> _AIM OF THE TASK_: Return the whole listing, keeping every character the same.

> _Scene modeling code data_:
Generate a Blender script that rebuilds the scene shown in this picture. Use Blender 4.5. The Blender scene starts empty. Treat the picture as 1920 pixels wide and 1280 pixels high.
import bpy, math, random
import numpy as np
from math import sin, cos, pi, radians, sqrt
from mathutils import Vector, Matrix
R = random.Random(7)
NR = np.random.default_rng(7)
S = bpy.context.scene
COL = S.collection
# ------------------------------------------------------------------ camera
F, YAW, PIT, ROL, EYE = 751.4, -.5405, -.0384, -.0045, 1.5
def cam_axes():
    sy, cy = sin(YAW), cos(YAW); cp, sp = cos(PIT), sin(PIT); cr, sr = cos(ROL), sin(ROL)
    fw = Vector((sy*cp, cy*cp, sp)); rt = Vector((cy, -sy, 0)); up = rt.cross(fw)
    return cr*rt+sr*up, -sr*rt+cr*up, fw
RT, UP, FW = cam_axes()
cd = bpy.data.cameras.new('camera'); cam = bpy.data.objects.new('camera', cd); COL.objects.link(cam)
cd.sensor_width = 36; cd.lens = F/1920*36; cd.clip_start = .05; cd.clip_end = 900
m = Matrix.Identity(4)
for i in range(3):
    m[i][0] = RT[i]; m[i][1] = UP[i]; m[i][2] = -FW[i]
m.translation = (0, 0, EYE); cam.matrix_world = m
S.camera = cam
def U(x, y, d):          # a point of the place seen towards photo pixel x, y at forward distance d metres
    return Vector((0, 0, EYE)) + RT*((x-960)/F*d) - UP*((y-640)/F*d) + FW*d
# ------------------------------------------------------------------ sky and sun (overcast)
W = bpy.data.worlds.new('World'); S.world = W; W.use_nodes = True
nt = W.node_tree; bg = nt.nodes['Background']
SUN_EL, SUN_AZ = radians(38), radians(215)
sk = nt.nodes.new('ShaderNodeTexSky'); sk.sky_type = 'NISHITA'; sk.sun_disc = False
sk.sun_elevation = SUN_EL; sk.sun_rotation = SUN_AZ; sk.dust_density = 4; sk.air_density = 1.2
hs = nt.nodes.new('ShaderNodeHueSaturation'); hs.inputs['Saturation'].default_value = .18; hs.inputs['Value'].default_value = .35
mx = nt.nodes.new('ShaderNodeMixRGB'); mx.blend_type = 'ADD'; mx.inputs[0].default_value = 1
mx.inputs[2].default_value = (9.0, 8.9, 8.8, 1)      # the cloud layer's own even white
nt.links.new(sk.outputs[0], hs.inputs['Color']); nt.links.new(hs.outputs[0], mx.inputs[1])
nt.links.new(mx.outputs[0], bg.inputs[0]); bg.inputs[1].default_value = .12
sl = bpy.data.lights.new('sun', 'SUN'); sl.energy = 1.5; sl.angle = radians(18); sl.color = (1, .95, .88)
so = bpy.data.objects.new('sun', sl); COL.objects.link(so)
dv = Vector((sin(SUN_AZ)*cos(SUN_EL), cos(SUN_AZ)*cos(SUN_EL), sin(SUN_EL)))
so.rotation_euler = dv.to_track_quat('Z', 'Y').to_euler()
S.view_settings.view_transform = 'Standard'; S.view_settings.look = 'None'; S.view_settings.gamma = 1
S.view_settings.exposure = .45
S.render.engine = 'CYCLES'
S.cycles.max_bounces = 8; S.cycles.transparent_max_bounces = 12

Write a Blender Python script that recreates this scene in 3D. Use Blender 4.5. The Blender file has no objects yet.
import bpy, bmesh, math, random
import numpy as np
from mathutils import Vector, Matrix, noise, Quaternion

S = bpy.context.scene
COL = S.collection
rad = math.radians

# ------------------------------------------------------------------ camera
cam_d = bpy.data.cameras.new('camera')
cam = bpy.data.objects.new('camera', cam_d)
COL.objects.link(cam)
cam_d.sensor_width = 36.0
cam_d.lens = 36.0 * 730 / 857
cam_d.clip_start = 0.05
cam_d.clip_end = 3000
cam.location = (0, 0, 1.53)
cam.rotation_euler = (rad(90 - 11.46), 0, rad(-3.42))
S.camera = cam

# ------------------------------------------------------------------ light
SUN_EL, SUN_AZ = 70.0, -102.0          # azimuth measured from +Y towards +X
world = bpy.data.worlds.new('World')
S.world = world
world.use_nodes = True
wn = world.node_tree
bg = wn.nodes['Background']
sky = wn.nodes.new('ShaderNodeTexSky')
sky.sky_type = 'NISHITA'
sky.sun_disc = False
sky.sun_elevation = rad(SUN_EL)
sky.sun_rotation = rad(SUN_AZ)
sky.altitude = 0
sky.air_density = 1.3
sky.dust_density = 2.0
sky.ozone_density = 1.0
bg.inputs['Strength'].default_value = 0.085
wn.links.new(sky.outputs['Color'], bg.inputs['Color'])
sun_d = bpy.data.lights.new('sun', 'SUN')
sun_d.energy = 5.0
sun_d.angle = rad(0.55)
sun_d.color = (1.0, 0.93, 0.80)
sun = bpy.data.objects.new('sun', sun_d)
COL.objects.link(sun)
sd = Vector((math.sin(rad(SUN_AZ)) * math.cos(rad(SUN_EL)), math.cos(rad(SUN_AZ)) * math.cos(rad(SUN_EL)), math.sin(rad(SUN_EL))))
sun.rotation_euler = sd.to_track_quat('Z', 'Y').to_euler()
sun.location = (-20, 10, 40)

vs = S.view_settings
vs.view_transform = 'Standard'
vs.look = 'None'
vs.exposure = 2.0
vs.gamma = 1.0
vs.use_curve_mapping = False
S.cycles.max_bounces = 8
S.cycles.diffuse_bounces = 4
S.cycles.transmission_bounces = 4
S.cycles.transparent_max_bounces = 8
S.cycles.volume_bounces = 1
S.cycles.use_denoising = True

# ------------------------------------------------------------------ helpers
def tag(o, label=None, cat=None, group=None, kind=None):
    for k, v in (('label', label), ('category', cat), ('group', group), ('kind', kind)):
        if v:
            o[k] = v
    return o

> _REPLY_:
Generate a Blender script that rebuilds the scene shown in this picture. Use Blender 4.5. The Blender scene starts empty. Treat the picture as 1920 pixels wide and 1280 pixels high.
import bpy, math, random
import numpy as np
from math import sin, cos, pi, radians, sqrt
from mathutils import Vector, Matrix
R = random.Random(7)
NR = np.random.default_rng(7)
S = bpy.context.scene
COL = S.collection
# ------------------------------------------------------------------ camera
F, YAW, PIT, ROL, EYE = 751.4, -.5405, -.0384, -.0045, 1.5
def cam_axes():
    sy, cy = sin(YAW), cos(YAW); cp, sp = cos(PIT), sin(PIT); cr, sr = cos(ROL), sin(ROL)
    fw = Vector((sy*cp, cy*cp, sp)); rt = Vector((cy, -sy, 0)); up = rt.cross(fw)
    return cr*rt+sr*up, -sr*rt+cr*up, fw
RT, UP, FW = cam_axes()
cd = bpy.data.cameras.new('camera'); cam = bpy.data.objects.new('camera', cd); COL.objects.link(cam)
cd.sensor_width = 36; cd.lens = F/1920*36; cd.clip_start = .05; cd.clip_end = 900
m = Matrix.Identity(4)
for i in range(3):
    m[i][0] = RT[i]; m[i][1] = UP[i]; m[i][2] = -FW[i]
m.translation = (0, 0, EYE); cam.matrix_world = m
S.camera = cam
def U(x, y, d):          # a point of the place seen towards photo pixel x, y at forward distance d metres
    return Vector((0, 0, EYE)) + RT*((x-960)/F*d) - UP*((y-640)/F*d) + FW*d
# ------------------------------------------------------------------ sky and sun (overcast)
W = bpy.data.worlds.new('World'); S.world = W; W.use_nodes = True
nt = W.node_tree; bg = nt.nodes['Background']
SUN_EL, SUN_AZ = radians(38), radians(215)
sk = nt.nodes.new('ShaderNodeTexSky'); sk.sky_type = 'NISHITA'; sk.sun_disc = False
sk.sun_elevation = SUN_EL; sk.sun_rotation = SUN_AZ; sk.dust_density = 4; sk.air_density = 1.2
hs = nt.nodes.new('ShaderNodeHueSaturation'); hs.inputs['Saturation'].default_value = .18; hs.inputs['Value'].default_value = .35
mx = nt.nodes.new('ShaderNodeMixRGB'); mx.blend_type = 'ADD'; mx.inputs[0].default_value = 1
mx.inputs[2].default_value = (9.0, 8.9, 8.8, 1)      # the cloud layer's own even white
nt.links.new(sk.outputs[0], hs.inputs['Color']); nt.links.new(hs.outputs[0], mx.inputs[1])
nt.links.new(mx.outputs[0], bg.inputs[0]); bg.inputs[1].default_value = .12
sl = bpy.data.lights.new('sun', 'SUN'); sl.energy = 1.5; sl.angle = radians(18); sl.color = (1, .95, .88)
so = bpy.data.objects.new('sun', sl); COL.objects.link(so)
dv = Vector((sin(SUN_AZ)*cos(SUN_EL), cos(SUN_AZ)*cos(SUN_EL), sin(SUN_EL)))
so.rotation_euler = dv.to_track_quat('Z', 'Y').to_euler()
S.view_settings.view_transform = 'Standard'; S.view_settings.look = 'None'; S.view_settings.gamma = 1
S.view_settings.exposure = .45
S.render.engine = 'CYCLES'
S.cycles.max_bounces = 8; S.cycles.transparent_max_bounces = 12

Write a Blender Python script that recreates this scene in 3D. Use Blender 4.5. The Blender file has no objects yet.
import bpy, bmesh, math, random
import numpy as np
from mathutils import Vector, Matrix, noise, Quaternion

S = bpy.context.scene
COL = S.collection
rad = math.radians

# ------------------------------------------------------------------ camera
cam_d = bpy.data.cameras.new('camera')
cam = bpy.data.objects.new('camera', cam_d)
COL.objects.link(cam)
cam_d.sensor_width = 36.0
cam_d.lens = 36.0 * 730 / 857
cam_d.clip_start = 0.05
cam_d.clip_end = 3000
cam.location = (0, 0, 1.53)
cam.rotation_euler = (rad(90 - 11.46), 0, rad(-3.42))
S.camera = cam

# ------------------------------------------------------------------ light
SUN_EL, SUN_AZ = 70.0, -102.0          # azimuth measured from +Y towards +X
world = bpy.data.worlds.new('World')
S.world = world
world.use_nodes = True
wn = world.node_tree
bg = wn.nodes['Background']
sky = wn.nodes.new('ShaderNodeTexSky')
sky.sky_type = 'NISHITA'
sky.sun_disc = False
sky.sun_elevation = rad(SUN_EL)
sky.sun_rotation = rad(SUN_AZ)
sky.altitude = 0
sky.air_density = 1.3
sky.dust_density = 2.0
sky.ozone_density = 1.0
bg.inputs['Strength'].default_value = 0.085
wn.links.new(sky.outputs['Color'], bg.inputs['Color'])
sun_d = bpy.data.lights.new('sun', 'SUN')
sun_d.energy = 5.0
sun_d.angle = rad(0.55)
sun_d.color = (1.0, 0.93, 0.80)
sun = bpy.data.objects.new('sun', sun_d)
COL.objects.link(sun)
sd = Vector((math.sin(rad(SUN_AZ)) * math.cos(rad(SUN_EL)), math.cos(rad(SUN_AZ)) * math.cos(rad(SUN_EL)), math.sin(rad(SUN_EL))))
sun.rotation_euler = sd.to_track_quat('Z', 'Y').to_euler()
sun.location = (-20, 10, 40)

vs = S.view_settings
vs.view_transform = 'Standard'
vs.look = 'None'
vs.exposure = 2.0
vs.gamma = 1.0
vs.use_curve_mapping = False
S.cycles.max_bounces = 8
S.cycles.diffuse_bounces = 4
S.cycles.transmission_bounces = 4
S.cycles.transparent_max_bounces = 8
S.cycles.volume_bounces = 1
S.cycles.use_denoising = True

# ------------------------------------------------------------------ helpers
def tag(o, label=None, cat=None, group=None, kind=None):
    for k, v in (('label', label), ('category', cat), ('group', group), ('kind', kind)):
        if v:
            o[k] = v
    return o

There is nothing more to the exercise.